Enfin, l'archiduc se décide à attaquer. La pression intense exercée par le secrétariat impérial n'aura pas été étrangère à cette décision. Le flot de recrues s'étant un peu tari, le ministère de la guerre préfère investir dans la marine plutôt que l'armée de terre. Une nouvelle escadre de navires de ligne est commandée, Emile-Richard Thrawn et son commerce d'équipements navals jubilent.
Fin décembre 1854
Sournois comme pas deux, le baron Raglan parvient à leurrer les forces de l'archiduc et pousse vers Trieste, peut-être dans le dessein d'y capturer une partie de la flotte autrichienne. Heureusement, le comte von Mitrowitz-Nettolitzky est parvenu à destination plus vite que prévu, et l'accueille salement.
Pour son engagement particulier, l'archiduc Charles-Ferdinand est promu maréchal et chevalier de l'ordre militaire de Marie-Thérèse. Oui, Charles-Ferdinand, non, il n'a pas fait grand-chose. Pourquoi?
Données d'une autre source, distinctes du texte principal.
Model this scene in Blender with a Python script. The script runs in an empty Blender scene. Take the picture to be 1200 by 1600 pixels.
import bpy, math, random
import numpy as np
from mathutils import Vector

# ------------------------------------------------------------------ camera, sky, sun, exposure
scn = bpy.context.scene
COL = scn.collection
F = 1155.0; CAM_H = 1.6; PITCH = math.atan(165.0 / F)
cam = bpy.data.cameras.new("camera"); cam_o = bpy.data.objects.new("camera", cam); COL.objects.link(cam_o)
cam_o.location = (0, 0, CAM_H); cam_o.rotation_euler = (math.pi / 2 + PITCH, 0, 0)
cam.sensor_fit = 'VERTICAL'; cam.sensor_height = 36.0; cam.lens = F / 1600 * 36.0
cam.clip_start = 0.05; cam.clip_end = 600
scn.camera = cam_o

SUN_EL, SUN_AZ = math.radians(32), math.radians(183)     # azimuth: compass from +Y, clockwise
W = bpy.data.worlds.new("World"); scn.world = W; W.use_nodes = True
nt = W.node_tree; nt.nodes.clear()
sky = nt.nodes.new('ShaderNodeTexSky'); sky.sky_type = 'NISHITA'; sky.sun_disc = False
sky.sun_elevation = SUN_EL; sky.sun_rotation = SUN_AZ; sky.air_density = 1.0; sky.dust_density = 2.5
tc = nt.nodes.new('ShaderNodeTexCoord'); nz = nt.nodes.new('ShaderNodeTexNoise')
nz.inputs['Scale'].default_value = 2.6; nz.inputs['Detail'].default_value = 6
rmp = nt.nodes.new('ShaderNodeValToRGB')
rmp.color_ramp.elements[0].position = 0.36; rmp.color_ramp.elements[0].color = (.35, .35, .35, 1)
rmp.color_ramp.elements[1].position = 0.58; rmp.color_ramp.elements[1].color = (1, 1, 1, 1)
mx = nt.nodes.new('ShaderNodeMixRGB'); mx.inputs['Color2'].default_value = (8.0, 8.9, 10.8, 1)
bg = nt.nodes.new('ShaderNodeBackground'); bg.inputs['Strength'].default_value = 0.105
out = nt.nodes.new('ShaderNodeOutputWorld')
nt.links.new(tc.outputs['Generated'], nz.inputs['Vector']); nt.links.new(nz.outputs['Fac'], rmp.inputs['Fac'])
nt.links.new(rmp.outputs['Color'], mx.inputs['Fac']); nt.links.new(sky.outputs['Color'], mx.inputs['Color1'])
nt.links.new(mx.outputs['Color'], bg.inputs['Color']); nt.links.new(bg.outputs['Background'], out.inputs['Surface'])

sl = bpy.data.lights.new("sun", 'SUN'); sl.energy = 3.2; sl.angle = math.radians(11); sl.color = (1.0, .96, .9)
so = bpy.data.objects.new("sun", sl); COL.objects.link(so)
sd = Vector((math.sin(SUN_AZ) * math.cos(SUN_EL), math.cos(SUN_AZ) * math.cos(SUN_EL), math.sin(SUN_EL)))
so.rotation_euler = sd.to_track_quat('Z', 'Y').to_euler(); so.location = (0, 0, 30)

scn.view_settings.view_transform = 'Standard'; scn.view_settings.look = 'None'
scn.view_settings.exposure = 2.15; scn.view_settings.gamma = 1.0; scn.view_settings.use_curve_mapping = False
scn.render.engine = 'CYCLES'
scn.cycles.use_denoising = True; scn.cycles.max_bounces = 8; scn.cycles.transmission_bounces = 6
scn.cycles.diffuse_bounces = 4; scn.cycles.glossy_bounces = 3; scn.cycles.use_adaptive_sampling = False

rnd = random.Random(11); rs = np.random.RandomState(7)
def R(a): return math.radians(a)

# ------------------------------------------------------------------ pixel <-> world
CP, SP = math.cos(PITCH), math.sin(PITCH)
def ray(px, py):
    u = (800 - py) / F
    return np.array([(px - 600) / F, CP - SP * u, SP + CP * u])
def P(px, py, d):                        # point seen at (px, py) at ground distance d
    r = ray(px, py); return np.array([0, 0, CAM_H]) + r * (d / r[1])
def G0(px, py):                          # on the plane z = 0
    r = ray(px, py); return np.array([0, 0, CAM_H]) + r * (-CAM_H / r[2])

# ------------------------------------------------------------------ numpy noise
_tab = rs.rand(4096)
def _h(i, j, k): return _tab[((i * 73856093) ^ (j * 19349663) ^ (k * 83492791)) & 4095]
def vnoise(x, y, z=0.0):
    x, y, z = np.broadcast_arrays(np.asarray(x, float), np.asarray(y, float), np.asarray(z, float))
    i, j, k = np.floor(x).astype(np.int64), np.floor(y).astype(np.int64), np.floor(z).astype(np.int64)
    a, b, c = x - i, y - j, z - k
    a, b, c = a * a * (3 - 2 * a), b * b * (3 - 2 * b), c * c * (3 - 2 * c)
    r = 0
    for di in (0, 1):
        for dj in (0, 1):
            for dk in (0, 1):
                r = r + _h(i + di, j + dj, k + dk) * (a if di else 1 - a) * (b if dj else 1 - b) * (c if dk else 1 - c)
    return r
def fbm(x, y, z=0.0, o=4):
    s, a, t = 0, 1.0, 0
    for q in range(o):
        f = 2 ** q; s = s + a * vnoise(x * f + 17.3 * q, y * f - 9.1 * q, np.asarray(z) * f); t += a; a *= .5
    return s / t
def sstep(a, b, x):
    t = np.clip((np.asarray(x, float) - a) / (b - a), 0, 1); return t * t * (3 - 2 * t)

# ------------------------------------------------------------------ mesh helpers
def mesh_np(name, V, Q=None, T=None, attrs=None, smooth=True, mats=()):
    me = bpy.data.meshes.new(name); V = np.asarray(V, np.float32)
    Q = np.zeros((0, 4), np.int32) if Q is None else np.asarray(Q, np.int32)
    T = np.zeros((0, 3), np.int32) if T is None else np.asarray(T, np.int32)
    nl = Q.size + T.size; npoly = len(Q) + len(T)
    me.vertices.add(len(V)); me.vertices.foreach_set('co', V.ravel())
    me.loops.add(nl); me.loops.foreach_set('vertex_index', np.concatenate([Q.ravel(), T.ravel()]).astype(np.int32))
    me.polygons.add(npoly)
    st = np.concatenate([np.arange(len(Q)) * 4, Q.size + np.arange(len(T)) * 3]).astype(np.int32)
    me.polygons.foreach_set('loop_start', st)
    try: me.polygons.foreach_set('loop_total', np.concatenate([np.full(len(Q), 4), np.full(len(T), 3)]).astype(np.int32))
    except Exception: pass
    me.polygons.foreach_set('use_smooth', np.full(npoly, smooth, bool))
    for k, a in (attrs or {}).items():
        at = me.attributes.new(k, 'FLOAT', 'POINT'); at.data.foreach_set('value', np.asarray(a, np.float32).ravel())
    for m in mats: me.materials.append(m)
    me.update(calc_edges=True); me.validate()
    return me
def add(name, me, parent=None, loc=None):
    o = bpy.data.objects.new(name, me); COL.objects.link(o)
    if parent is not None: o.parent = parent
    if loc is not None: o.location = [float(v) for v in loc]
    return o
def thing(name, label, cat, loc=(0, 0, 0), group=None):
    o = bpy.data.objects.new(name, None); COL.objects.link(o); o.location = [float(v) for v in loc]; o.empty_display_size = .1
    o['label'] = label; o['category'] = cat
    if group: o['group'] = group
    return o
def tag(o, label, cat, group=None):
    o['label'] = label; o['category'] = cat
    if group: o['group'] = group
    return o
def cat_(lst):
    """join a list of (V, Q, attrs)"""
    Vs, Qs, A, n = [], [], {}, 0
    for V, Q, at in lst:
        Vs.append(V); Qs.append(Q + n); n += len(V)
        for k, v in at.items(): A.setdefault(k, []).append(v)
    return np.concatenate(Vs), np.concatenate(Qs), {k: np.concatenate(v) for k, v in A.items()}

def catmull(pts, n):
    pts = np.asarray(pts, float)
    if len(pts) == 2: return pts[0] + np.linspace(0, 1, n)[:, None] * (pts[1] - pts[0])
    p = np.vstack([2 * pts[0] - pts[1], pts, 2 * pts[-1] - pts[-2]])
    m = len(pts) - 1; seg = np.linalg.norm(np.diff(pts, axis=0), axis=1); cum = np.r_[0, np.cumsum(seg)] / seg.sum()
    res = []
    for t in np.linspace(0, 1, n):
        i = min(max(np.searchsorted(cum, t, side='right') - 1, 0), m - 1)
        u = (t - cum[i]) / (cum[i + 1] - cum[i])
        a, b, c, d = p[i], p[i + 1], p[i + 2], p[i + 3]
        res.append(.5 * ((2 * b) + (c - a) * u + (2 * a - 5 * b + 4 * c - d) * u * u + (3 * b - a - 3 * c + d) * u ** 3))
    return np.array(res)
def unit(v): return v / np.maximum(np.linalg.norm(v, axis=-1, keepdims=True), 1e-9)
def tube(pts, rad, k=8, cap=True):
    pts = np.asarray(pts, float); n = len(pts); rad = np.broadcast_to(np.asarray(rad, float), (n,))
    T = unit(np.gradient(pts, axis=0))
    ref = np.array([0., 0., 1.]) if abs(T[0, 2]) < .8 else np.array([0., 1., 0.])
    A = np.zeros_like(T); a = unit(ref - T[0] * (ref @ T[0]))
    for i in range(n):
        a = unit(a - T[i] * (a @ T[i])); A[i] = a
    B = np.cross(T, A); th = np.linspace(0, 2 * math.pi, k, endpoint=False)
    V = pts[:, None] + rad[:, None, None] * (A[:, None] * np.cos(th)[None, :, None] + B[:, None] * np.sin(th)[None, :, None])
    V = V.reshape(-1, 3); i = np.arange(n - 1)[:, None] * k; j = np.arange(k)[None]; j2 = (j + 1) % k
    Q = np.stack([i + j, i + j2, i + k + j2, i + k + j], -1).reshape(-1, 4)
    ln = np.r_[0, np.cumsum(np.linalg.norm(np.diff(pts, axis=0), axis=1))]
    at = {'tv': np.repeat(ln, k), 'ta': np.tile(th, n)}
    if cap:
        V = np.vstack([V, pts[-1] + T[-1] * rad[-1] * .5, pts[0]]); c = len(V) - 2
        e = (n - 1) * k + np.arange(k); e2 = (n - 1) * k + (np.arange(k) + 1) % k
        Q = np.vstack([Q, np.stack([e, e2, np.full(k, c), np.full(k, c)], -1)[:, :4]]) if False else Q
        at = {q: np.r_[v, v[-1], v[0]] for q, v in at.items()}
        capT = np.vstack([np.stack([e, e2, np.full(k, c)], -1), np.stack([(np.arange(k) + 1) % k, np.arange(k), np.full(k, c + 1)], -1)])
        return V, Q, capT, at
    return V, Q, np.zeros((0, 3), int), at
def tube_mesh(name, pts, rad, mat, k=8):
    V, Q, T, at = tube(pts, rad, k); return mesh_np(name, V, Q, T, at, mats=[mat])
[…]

Disons que vous devrez chercher la réponse à Schönbrunn ...
Le cafard n'est pas encore écrasé ... il faudra s'y reprendre. Nous avons le temps, nos armées du Nord on pris leurs quartiers d'hiver en Bohême et attendent des temps plus cléments.
L'heure est à la retenue pour nos commerçants eux aussi. La situation dans le Golfe du Bengale devient intenable, nos marchands peinent à trouver des ports où réparer les dégâts occasionnés par les raids britanniques. Je les enjoins de rejoindre les ports autrichiens pour y rester jusqu'à la fin de la guerre, s'ils parviennent sains et saufs vers leur patrie bien sûr, ce qui n'est guère certain.
La nouvelle perle de notre industrie chimique a ouvert ses portes en Hongrie. Le marché est inondé d'alcoolatures et de produits miracles à bas prix. Le comte von Greiffenau aurait largement étendu sa collection et sa consommation quotidienne, allant jusqu'à réserver une étagère entière de sa chambre de travail à ces substances.
Les fêtes de fin d'année sont un bon moment pour reconsidérer notre situation stratégique. Notre monarchie est-elle assez forte pour faire face aux défis qui nous attendent? Quels seront ces défis? Nos armées sont-elles prêtes? Notre économie peut-elle soutenir suffisamment d'efforts militaires? Notre constitution intérieure est-elle solide? Devrions-nous nous lancer dans la course aux colonies?